╔══
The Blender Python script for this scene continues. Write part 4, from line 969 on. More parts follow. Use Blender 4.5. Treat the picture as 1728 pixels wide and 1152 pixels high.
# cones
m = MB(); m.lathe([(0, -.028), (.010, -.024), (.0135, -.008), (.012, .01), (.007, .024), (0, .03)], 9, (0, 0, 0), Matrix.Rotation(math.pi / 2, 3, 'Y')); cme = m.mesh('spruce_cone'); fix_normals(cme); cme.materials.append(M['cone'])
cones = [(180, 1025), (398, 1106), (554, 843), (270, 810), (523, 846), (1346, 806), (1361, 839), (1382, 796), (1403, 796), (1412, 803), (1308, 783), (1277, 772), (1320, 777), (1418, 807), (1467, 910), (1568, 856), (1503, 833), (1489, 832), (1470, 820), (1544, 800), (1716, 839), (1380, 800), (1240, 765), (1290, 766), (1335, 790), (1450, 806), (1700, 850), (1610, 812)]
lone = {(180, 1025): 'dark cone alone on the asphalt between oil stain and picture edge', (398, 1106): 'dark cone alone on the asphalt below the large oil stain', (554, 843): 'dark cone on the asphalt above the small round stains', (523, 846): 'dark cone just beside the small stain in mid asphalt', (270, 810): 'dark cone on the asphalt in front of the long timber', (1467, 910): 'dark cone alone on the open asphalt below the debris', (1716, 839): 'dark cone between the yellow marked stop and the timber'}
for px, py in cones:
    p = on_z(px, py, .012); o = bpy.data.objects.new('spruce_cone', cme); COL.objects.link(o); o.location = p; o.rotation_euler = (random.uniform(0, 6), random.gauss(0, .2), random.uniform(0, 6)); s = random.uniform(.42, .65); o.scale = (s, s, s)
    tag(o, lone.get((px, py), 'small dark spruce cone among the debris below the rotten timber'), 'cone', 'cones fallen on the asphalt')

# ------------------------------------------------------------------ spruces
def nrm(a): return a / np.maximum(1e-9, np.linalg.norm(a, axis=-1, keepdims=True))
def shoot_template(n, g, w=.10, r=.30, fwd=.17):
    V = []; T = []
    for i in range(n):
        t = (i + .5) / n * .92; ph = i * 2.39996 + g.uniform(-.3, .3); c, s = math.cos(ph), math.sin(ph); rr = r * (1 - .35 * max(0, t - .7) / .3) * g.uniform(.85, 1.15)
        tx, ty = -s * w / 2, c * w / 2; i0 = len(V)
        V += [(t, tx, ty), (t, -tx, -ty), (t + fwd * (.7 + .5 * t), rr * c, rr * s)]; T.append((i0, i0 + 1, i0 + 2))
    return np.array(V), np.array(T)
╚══
- _SHORT EXERCISE_:
Restate the whole listing exactly, leaving out nothing.

- _TASK RESULT_:
The Blender Python script for this scene continues. Write part 4, from line 969 on. More parts follow. Use Blender 4.5. Treat the picture as 1728 pixels wide and 1152 pixels high.
# cones
m = MB(); m.lathe([(0, -.028), (.010, -.024), (.0135, -.008), (.012, .01), (.007, .024), (0, .03)], 9, (0, 0, 0), Matrix.Rotation(math.pi / 2, 3, 'Y')); cme = m.mesh('spruce_cone'); fix_normals(cme); cme.materials.append(M['cone'])
cones = [(180, 1025), (398, 1106), (554, 843), (270, 810), (523, 846), (1346, 806), (1361, 839), (1382, 796), (1403, 796), (1412, 803), (1308, 783), (1277, 772), (1320, 777), (1418, 807), (1467, 910), (1568, 856), (1503, 833), (1489, 832), (1470, 820), (1544, 800), (1716, 839), (1380, 800), (1240, 765), (1290, 766), (1335, 790), (1450, 806), (1700, 850), (1610, 812)]
lone = {(180, 1025): 'dark cone alone on the asphalt between oil stain and picture edge', (398, 1106): 'dark cone alone on the asphalt below the large oil stain', (554, 843): 'dark cone on the asphalt above the small round stains', (523, 846): 'dark cone just beside the small stain in mid asphalt', (270, 810): 'dark cone on the asphalt in front of the long timber', (1467, 910): 'dark cone alone on the open asphalt below the debris', (1716, 839): 'dark cone between the yellow marked stop and the timber'}
for px, py in cones:
    p = on_z(px, py, .012); o = bpy.data.objects.new('spruce_cone', cme); COL.objects.link(o); o.location = p; o.rotation_euler = (random.uniform(0, 6), random.gauss(0, .2), random.uniform(0, 6)); s = random.uniform(.42, .65); o.scale = (s, s, s)
    tag(o, lone.get((px, py), 'small dark spruce cone among the debris below the rotten timber'), 'cone', 'cones fallen on the asphalt')

# ------------------------------------------------------------------ spruces
def nrm(a): return a / np.maximum(1e-9, np.linalg.norm(a, axis=-1, keepdims=True))
def shoot_template(n, g, w=.10, r=.30, fwd=.17):
    V = []; T = []
    for i in range(n):
        t = (i + .5) / n * .92; ph = i * 2.39996 + g.uniform(-.3, .3); c, s = math.cos(ph), math.sin(ph); rr = r * (1 - .35 * max(0, t - .7) / .3) * g.uniform(.85, 1.15)
        tx, ty = -s * w / 2, c * w / 2; i0 = len(V)
        V += [(t, tx, ty), (t, -tx, -ty), (t + fwd * (.7 + .5 * t), rr * c, rr * s)]; T.append((i0, i0 + 1, i0 + 2))
    return np.array(V), np.array(T)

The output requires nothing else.